Call it a love-letter, if you will

Call it a night to share a secret or two. Some things are better left not unsaid.

My thoughts about Rustina (see 'No Antecedent Necessary') have put a different spin on thoughts I deal with every year—the death of my grandfather. But, in this case, not so much about the death itself, but about the reinforcement of life that came with it.

Bitter though it was, it was my grandfather's death that showed me exactly who Jeff was. I won't mourn my grandfather actively until the end of my days, but at the same time, my life will never quite be the same without him. My grandfather's death changed everything—not the least of which was a thoroughly-new relationship with some fellow named Jeff.Call it a love-letter, if you will, a love-letter born out of grief and isolation and all shades of angry hurt in between. Call it a love-letter from a girl I once was, to someone who correctly assumed I wouldn't be that way forever.

There are always days in which one wonders why they love the spouse they have. It is easy to forget in the day-to-day what was so extraordinary that made you sign the contracts to create this day-to-day routine.

Lucky me. I remember what was extraordinary.

May, 1996. I had finished washing clothes at Susan's apartment. My dorm room was in the building closest to the library. At the time, I worked in the computer lab located in the bottom floor of the library. While there, I received a phone call. My sister had somehow gotten the number of the computer lab, and her message was simple: "Come home. Now. Drop whatever you're doing. It's your grandfather."

Which is exactly what I did.

I came home and found—chaos. My grandfather, comatose after a stroke. A stillwatch. My mother, trying to comfort her mother. My sister, nine months pregnant and due any day.

I called Jeff, this person far away, this person newly in a relationship with me, and blurted out everything. It was the heavy black 1950s phone, heavy enough to clunk burglars with; it took both hands to hold. I cradled it in my hands and said, "Please come. I need you here."

He came. No questions asked, no argument. Seven hours of driving, into a family he didn't know, a girl he probably didn't know as well as he should have, and for a grandfather whom he had only met once. He nominally stayed in my sister's bedroom, but truthfully spent most of the time in mine. Comforting. Talking. Letting me talk.

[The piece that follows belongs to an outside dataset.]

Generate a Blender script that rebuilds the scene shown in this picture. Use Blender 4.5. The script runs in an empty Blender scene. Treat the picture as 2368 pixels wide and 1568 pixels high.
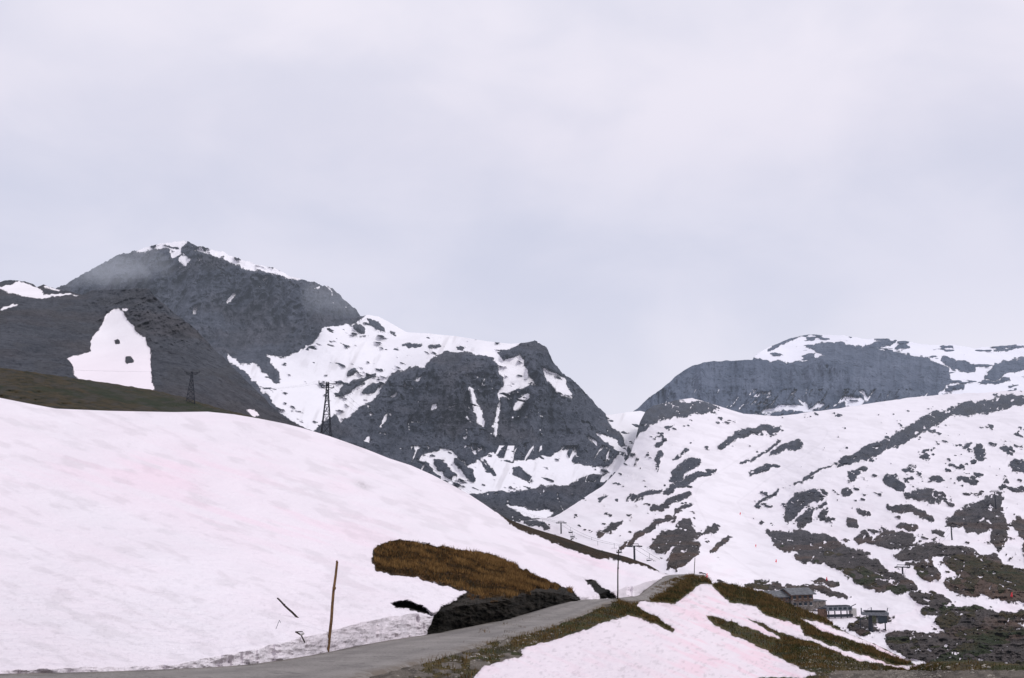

My grandfather died in the late morning hours a couple of days later. Jeff called and made arrangements with his employer to stay in Arkansas for a day or two longer, so that he could stay with me for the funeral. The night of the funeral, we lay in bed, both of us on top of the covers, and I sobbed. There are many times in my life that I have cried, but few in which I've actually been distraught enough to lose all shreds of dignity and sob. I said to Jeff, "I never got the chance to tell him I loved him, and now I'll never have that chance again."

He used the pad of his thumb to brush away the most fat and offending tears, and said, "He knew. He knows."

Five years later, it sounds silly and melodramatic, doesn't it? Amazing, sometimes, how life echoes campy melodrama, makes the imaginable absurd and the absurd easily imaginable.

A month or two after the funeral, my mother hugged me and thanked me for being there for her during the entire ordeal. She, hesitating, brought up the subject of Jeff. She was quiet for a few moments and then said, "I don't know what he did while he was here. All I know is that he gave you the strength to be there for me when I know you needed comfort as much as I did. All I ever ask is that he love you and take care of you, and be there for you when you need someone in your life. Keep him."

Then…tonight.

Jeff's classes are over. He begins finals in a day or two. We had friends over tonight, and tonight he lounged on the couch and relaxed with us. It was a glimpse—tantalizing, brief, promising—of the loving and thoughtful person I married.

I remember what was extraordinary about you, Jeff, as surely as I know you are reading this. Tonight I remembered what it was about you that caused me to love you in the first place. You, of the big laugh and soft scratchy beard and dry wit and perceptive eyes. You, better than any other person, know why I am so determined to make sure that the people I love know that I love them.

You, better than any other person.

Welcome home. I have missed you so very, very much.